By John Garvey, President
CatholicU, Fall 2017

This issue of CatholicU, the redesigned University magazine, highlights the theme of innovation at Catholic University — faculty who are developing new courses and methods of teaching, or doing groundbreaking research; entrepreneurial alumni who are developing new products, businesses, and services. 

Any innovation is something new, something that devel-ops or changes an established practice or method or theory. So it might sound strange to say that at Catholic University innovation is an old tradition. But it is. Innovation was built into the idea of Catholic University.

When Catholic University was founded 130 years ago there were already a number of Catholic colleges in the United States, dedicated to conserving and handing on a well settled curriculum. The founding bishops proposed to create something new at Catholic University. They envisioned a research university that would not only conserve and teach an existing body of knowledge, but also advance and expand our intellectual horizons. At its very first meeting in 1889 the academic senate resolved that “the character and work of the University [should] not only embody the wisdom of the past, but be eminently adapted to the intellectual requirements of the present.”

The founders’ vision for Catholic University was born from a conviction that faith has nothing to fear from reason, that there is in fact a harmony between science and faith. More than that, they believed that intellectuals guided and shaped by the Catholic faith could make distinctive contributions to the rapidly expanding world of human knowledge. As the fathers of the Second Vatican Council put it in Gaudium et Spes, “faith throws a new light on everything.” 

Our history has proved the founders right. 

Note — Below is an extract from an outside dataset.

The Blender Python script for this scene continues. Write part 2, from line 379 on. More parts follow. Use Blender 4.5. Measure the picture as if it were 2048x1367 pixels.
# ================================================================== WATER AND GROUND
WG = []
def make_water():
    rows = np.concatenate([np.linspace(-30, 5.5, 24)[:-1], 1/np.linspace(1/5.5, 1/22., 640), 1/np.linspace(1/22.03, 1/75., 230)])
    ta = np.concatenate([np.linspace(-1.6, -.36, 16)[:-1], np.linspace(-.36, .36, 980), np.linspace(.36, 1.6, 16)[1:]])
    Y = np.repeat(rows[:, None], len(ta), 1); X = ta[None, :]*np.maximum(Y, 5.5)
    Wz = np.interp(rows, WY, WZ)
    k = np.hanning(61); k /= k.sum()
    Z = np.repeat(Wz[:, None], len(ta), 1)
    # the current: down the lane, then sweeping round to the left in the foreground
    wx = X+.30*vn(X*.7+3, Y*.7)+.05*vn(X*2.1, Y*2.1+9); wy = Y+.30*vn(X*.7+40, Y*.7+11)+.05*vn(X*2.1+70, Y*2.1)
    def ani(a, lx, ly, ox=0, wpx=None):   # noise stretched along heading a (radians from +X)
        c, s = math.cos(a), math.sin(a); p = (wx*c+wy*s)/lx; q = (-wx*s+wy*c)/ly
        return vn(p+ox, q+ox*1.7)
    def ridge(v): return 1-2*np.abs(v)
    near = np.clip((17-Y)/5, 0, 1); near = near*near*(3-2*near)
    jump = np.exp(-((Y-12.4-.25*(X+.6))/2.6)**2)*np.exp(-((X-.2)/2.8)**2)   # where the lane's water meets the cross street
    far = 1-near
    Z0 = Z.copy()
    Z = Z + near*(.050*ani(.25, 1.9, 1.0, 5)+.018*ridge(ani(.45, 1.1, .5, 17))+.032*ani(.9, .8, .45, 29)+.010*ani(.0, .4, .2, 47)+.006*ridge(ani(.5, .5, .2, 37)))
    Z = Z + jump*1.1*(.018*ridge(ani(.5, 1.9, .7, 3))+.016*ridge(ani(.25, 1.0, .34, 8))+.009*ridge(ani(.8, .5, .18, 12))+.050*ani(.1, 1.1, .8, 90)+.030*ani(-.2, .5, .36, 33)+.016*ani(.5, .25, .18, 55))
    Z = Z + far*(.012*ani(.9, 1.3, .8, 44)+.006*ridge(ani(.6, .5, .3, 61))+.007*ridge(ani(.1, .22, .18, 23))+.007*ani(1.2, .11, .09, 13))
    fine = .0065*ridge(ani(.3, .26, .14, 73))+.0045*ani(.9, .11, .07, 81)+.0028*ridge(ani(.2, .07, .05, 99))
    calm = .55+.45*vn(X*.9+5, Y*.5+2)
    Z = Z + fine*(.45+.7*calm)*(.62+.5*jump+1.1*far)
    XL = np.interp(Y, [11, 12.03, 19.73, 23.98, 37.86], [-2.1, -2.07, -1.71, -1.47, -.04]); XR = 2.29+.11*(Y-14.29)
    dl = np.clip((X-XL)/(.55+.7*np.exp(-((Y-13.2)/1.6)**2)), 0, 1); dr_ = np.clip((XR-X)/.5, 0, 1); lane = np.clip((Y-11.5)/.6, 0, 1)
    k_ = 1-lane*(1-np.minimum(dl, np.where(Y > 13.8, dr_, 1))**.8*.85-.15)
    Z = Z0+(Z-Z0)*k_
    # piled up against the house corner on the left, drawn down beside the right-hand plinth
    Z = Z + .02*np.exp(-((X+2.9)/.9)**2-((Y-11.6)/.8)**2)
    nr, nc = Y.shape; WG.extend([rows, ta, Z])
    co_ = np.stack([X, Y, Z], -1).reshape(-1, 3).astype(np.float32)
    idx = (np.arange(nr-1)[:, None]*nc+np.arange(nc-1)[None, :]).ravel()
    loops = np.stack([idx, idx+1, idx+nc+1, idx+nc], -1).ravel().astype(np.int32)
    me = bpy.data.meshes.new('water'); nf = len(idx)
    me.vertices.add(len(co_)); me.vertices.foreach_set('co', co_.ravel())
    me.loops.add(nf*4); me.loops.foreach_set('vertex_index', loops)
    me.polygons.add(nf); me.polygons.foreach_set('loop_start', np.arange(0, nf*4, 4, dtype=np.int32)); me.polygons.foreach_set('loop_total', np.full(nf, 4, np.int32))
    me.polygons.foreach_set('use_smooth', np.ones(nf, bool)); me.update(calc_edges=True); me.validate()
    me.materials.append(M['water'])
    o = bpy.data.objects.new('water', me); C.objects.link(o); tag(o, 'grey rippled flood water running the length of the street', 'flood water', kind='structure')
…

Albert Zahm, professor of mechanical engineering, built the first scientific wind tunnel laboratory in the United States on our campus in 1901. (This was two years before the Wright brothers made their first flight at Kitty Hawk.) His research on air friction helped determine the optimal shape for a plane’s hull. Clyde Cowan, professor of physics from 1958 until his death in 1974, discovered the neutrino with Frederick Reines, whom he met while working on the staff of the Los Alamos Scientific Laboratory in 1956. During his career at Catholic University Cowan continued his experiments on the neutrino as well as work on cosmic rays and atomic radiation. Reines received the Nobel Prize in both their names in 1995.

Rev. John A. Ryan, an alumnus and professor of moral theology in the first half of the 20th century, developed and applied the Church’s social teaching to address the needs of the time. In 1919 Ryan wrote the U.S. Bishops’ Program of Social Reconstruction. Many of the ideas in the Program made their way into President Franklin Roosevelt’s New Deal. 

Regina Flannery Herzfeld, an alumna and the first lay female professor at Catholic University, did pioneering work in the field of anthropology. Beginning in the 1930s she documented the cultural practices of Apache and Gros Ventre Native Americans and, farther north, the Cree and Montagnais, particularly the role of women in their societies. Euphemia Lofton Haynes became the first African American woman in the United States to earn a Ph.D. in mathematics. She got her degree from Catholic University in 1943. As a member, and then president, of the D.C. Board of Education during the 1960s, she worked to dismantle segregation in the D.C. public school system. 

Today our faculty, staff, and students continue to carry on this great tradition of innovation at Catholic University. The scholarly work carried out at Catholic University is remarkably diverse. But it is born out of a shared conviction, the same one that inspired the founders of our University 130 years ago.